I decided to write about one of my core values in business tonight. I’ve lead different teams in the course of my career and I try to live off the following motto: “People on the team need to be doing the right things for the right reasons?”. I’ve explained this principle a few times to different people over the years and it’s always a challenge for me to explain it clearly.

So here I go, what does this mean? Here are some examples:

  • Have you ever participated in regular weekly team meetings where only two or three people out of the twenty people in the room talk for an hour? Do they almost seem to be having a private meeting with all the rest of the team there? How much does this meeting cost in salary? Wouldn’t it make more sense for those managers to have weekly meetings with those people instead and have a fifteen minute weekly meeting instead for general team updates?
  • Better yet, were those same weekly meeting either cancelled or started with the manager arriving late? What message does this give to the team? What level of commitment is there in the meeting?
  • Have you ever been in a death march project with customer features you knew you would not be able to deliver, but everyone still acted as if those features were still in plan and everything was going great in the project? Until the end of the project when the ugly truth starts coming out and everyone realizes how badly it’s been going all along?

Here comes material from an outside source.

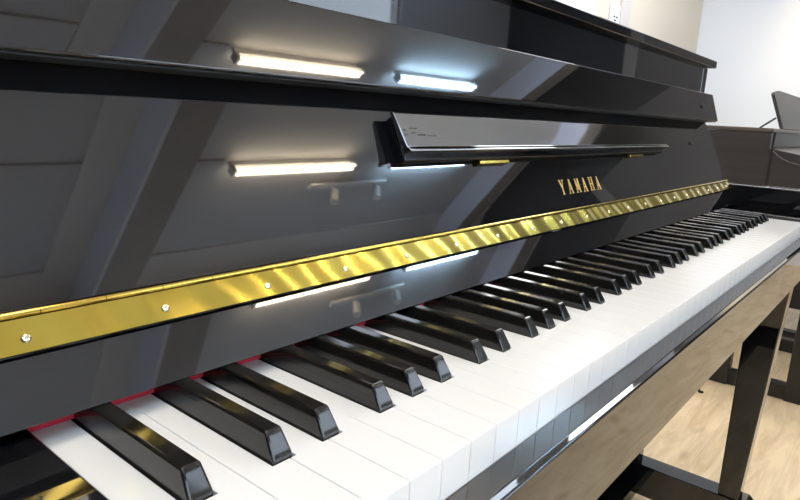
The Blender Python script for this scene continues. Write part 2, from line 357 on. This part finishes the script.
# right wall: white painted bay next to the beige wall, taupe beyond, with a dark door opening near the front corner
struct('wall_right', mk(box, XR, XR+.1, -.15, YBk, -ZF, ZC), wallw, smooth=False)
struct('wall_right_taupe', mk(box, XR, XR+.1, -1.22, -.15, -ZF, 1.12), walld, smooth=False)
struct('wall_right_upper', mk(box, XR, XR+.1, YF-.1, -.15, 1.12, ZC), wallu, smooth=False)
struct('door_1', mk(box, XR+.02, XR+.08, YF-.1, -1.20, -ZF, 1.12), doord, smooth=False)
struct('trim_1', mk(box, XR-.02, XR, -1.29, -1.19, -ZF, 1.10), trimt, smooth=False)
# front wall with two shop windows
wz0, wz1 = .10, 1.30
bm = bmesh.new()
box(bm, XL-.1, XR+.1, YF-.1, YF, wz1, ZC); box(bm, XL-.1, XR+.1, YF-.1, YF, -ZF, wz0)
for a, b in ((XL-.1, -1.9), (.75, 1.25), (3.45, XR+.1)): box(bm, a, b, YF-.1, YF, wz0, wz1)
struct('wall_front', bm, wallf, smooth=False)
def window(name, ax, fixed, a0, a1, z0, z1, n):
    bm = bmesh.new(); t = .05
    def bb(p0, p1, q0, q1):
        if ax == 'x': box(bm, p0, p1, fixed-.08, fixed-.02, q0, q1)
        else: box(bm, fixed-.08, fixed-.02, p0, p1, q0, q1)
    bb(a0, a1, z0, z0+t); bb(a0, a1, z1-t, z1)
    for i in range(n+1):
        c = a0 + (a1-a0)*i/n; bb(max(a0, c-t/2), min(a1, c+t/2), z0, z1)
    f = struct(name, bm, alu, smooth=False)
    bm = bmesh.new()
    if ax == 'x': box(bm, a0, a1, fixed-.055, fixed-.049, z0, z1)
    else: box(bm, fixed-.055, fixed-.049, a0, a1, z0, z1)
    p = obj('window_pane', bm, glassm, f, smooth=False)
window('window_1', 'x', YF, -1.9, .75, wz0, wz1, 3)
window('window_2', 'x', YF, 1.25, 3.45, wz0, wz1, 1)
struct('wall_left', mk(box, XL-.1, XL, YF, YBk+.1, -ZF, ZC), doord, smooth=False)
# beams, cornice and ceiling mouldings
struct('trim_3', mk(box, 1.196, 1.385, YF, YBk, 1.485, ZC), beam_shade, smooth=False)
struct('trim_4', mk(box, 4.166, 4.36, YF, YBk, 1.50, ZC), beam_shade, smooth=False)
struct('trim_12', mk(box, 4.15, 4.166, YF, YBk, 1.501, ZC), beam_lit, smooth=False)  # thin sheet carrying the painted lit tone of the beam side
bm = bmesh.new(); prism(bm, [(YF,1.60),(YF+.03,1.60),(YF+.06,1.635),(YF+.14,1.65),(YF+.17,1.665),(YF+.26,1.668),(YF+.26,ZC),(YF,ZC)], XL, XR)
struct('trim_5', bm, trimw)
bm = bmesh.new(); prism(bm, [(1.04,1.668),(1.08,1.668),(1.10,1.658),(1.14,1.655),(1.1795,1.64),(1.1795,ZC),(1.04,ZC)], YF, YBk, 'y')
struct('trim_6', bm, trimw)
struct('trim_11', mk(box, 1.180, 1.196, YF, YBk, 1.486, ZC), beam_lit, smooth=False)  # sheet over the beam side, painted as if lit
struct('trim_7', mk(box, .55, 1.04, -1.416, -1.402, 1.668, ZC), beam_m, smooth=False)
struct('trim_8', mk(box, 1.385, 1.70, -1.416, -1.402, 1.668, ZC), beam_m, smooth=False)
struct('baseboard_back', mk(box, XL, XR, YBk-.015, YBk, -ZF, -ZF+.09), trimw, smooth=False)
struct('baseboard_right', mk(box, XR-.015, XR, -1.19, YBk-.015, -ZF, -ZF+.09), trimw, smooth=False)
# door frame on the back wall seen over the lid
struct('trim_9', mk(box, 2.60, 3.06, YBk-.012, YBk, -ZF, 1.35), trimw, smooth=False)
struct('trim_10', mk(box, 3.375, 3.51, YBk-.012, YBk, -ZF, 1.35), noise_tint(mat('mauve_grey_trim', rough=.7), (.5,.46,.45), (.54,.5,.49), nscale=3), smooth=False)
S = thing('wall_switch', 'tall white switch plate on the beige wall above the piano lid', 'switch', (3.30, YBk, .66))
obj('plate', mk(box, 3.24, 3.365, YBk-.014, YBk, .62, .772), plast, S, bevel=.006)
for i, (qx, qz) in enumerate(((3.275,.702),(3.31,.702),(3.29,.685))): obj('button', mk(box, qx, qx+.018, YBk-.018, YBk-.0135, qz, qz+.009), grey_print, S, bevel=.001)
# ------------------------------------------------------------------ lamps and added fill panels
def tube_light(x0, x1, y, z, m, label, grp='twin tube ceiling lights'):
    t = thing('fluorescent_light', label, 'ceiling light', ((x0+x1)/2, y, z+.06), grp)
    obj('housing', mk(box, x0, x1, y-.010, y+.010, z+.034, ZC-.0002), trimw, t, bevel=.004)
    for e in (x0-.012, x1-.010):
        obj('end_cap', mk(box, e, e+.022, y-.021, y+.021, z-.009, z+.034), alu, t, bevel=.003)
    for dy in (-.016, .016):
        obj('lamp_tube', mk(cyl, (x0+.010, y+dy, z), (x1-.010, y+dy, z), .0065), m, t)
    return t
tube_light(1.728, 2.558, -1.424, 1.610, tube_warm, 'warm white twin tube light on the ceiling, reflected left on the piano lid')
tube_light(2.886, 3.705, -1.427, 1.610, tube_cool, 'cool bluish twin tube light on the ceiling, reflected beside the music rest')
T = thing('track_light', 'white track with two small spotlights, reflected under the music rest', 'ceiling light', (2.7, -1.62, ZC))
obj('track', mk(box, 2.36, 3.02, -1.635, -1.605, 1.645, 1.665), trimw, T, bevel=.002)
for hx in (2.40, 2.98): obj('hanger', mk(cyl, (hx,-1.62,1.665), (hx,-1.62,ZC-.0002), .008), trimw, T)
for hx in (2.53, 2.90):
    sh = obj('spot_head', mk(cyl, (hx-.055,-1.63,1.535), (hx,-1.62,1.610), .024), trimw, T)
    obj('spot_neck', mk(cyl, (hx,-1.62,1.600), (hx,-1.62,1.645), .006), trimw, sh)
def fill_panel_light(x, y, label, s=.30, m=fill_glow):  # unseen fill panel added to brighten the room, clear of the lid reflections
    t = thing('fill_panel', label, 'ceiling light', (x, y, ZC))
    obj('frame', mk(box, x-s-.02, x+s+.02, y-s-.02, y+s+.02, ZC-.020, ZC-.0002), trimw, t, bevel=.003)
    obj('diffuser', mk(box, x-s, x+s, y-s, y+s, ZC-.024, ZC-.0205), m, t)
fill_panel_light(3.25, .45, 'added square white fill panel over the brown digital piano', .45, fill_back)
fill_panel_light(1.95, .50, 'added cool square fill panel behind the black piano', .30, fill_left)
fill_panel_light(.3, -.05, 'added square white fill panel straight above the keyboard')
fill_panel_light(-1.1, -1.1, 'added square white fill panel left of the keyboard', .45, fill_cool)
def light(name, kind, loc, energy, col, **k):
    l = bpy.data.lights.new(name, kind); l.energy = energy; l.color = col
    for a, v in k.items(): setattr(l, a, v)
    o = bpy.data.objects.new(name, l); C.objects.link(o); o.location = loc; return o
sp = light('warm_wall_spot', 'SPOT', (4.5, .28, 1.60), 34, (1.,.74,.34), spot_size=R(75), spot_blend=.9, shadow_soft_size=.03)
sp.rotation_euler = (Vector((4.88,.30,.75)) - Vector((4.5,.28,1.60))).to_track_quat('-Z','Y').to_euler()
for a, b in ((-1.9, .75), (1.25, 3.45)):
    o = light('window_portal', 'AREA', ((a+b)/2, YF-.12, (wz0+wz1)/2), 1, (1,1,1), shape='RECTANGLE', size=b-a, size_y=wz1-wz0); o.rotation_euler = (R(90),0,0); o.data.cycles.is_portal = True
# ------------------------------------------------------------------ world, camera
w = bpy.data.worlds.new('day'); bpy.context.scene.world = w; w.use_nodes = True
bg = w.node_tree.nodes['Background']; bg.inputs['Color'].default_value = (.72,.84,1.,1); bg.inputs['Strength'].default_value = 4.
cam = bpy.data.cameras.new('camera'); co = bpy.data.objects.new('camera', cam); C.objects.link(co); bpy.context.scene.camera = co
cam.sensor_width = 36; cam.lens = 631.94/800*36; cam.clip_start = .01
r_, d_, f_ = (.6359,-.7699,.0536), (-.1293,-.1748,-.9761), (.7608,.6138,-.2107)
M = Matrix(((r_[0],-d_[0],-f_[0],-.0995),(r_[1],-d_[1],-f_[1],-.1436),(r_[2],-d_[2],-f_[2],.1512),(0,0,0,1)))
co.matrix_world = M
# stand the whole scene on floor level zero
bpy.context.view_layer.update()
for o in list(C.objects):
    if o.parent is None: o.location.z += ZF
    if '_o' in o: del o['_o']
sc = bpy.context.scene
sc.view_settings.view_transform = 'Standard'; sc.view_settings.look = 'None'; sc.view_settings.gamma = 1; sc.view_settings.use_curve_mapping = False
sc.view_settings.exposure = .2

Doing the right things for the right reasons is about looking at why you are doing what you are doing and questioning yourself on why you are doing it. And if you are not doing the right thing, you need to bring it up and tell someone about it.

When you are a manager or a team leader, you need to expand this peripheral vision to your entire team. “Why is the team working on Feature A instead of Feature B which is a critical deliverable of the release?” I’ve simplified the question here for the sake of the example, but if Feature A is just a prototype, custom built for a single customer that will never put this in production and Feature B is a huge new feature benefiting your entire customer base, the same question takes on a whole new meaning doesn’t it. Especially if you need the same critical resources for both features.

I’ve been in the software development arena for the last fifteen years. I’ve seen people make bad decisions for many reasons. The most popular one seems to be: “We made a commitment, we can’t change it”. Experience has taught me that commitments can be changed. Customer may not be happy you are not delivering something, but they can understand your situation if you manage their expectations and are truthful with them. The important thing is to keep your word moving forward, don’t go back to the well a second and third time. So making the right commitment is important here.

Doing the wrong things for the wrong reasons has consequences. Some team members may end up working long hours on a feature that will not even make the release or even worse, they will spread themselves thin working on multiple features. They may deliver those features but at what cost? For the product, the answer is usually that the quality of the product suffers. For the team members working late nights and weekends, the cost is in their quality of life. Another one of the consequences is loss of credibility of the team amongst it’s peers or the credibility of team leads or managers from their teams.

Now look around you and think about it for a bit. Are you doing the right things for the right reasons? Or do you always seem to be stumbling along because of bad decisions? Tell me about it.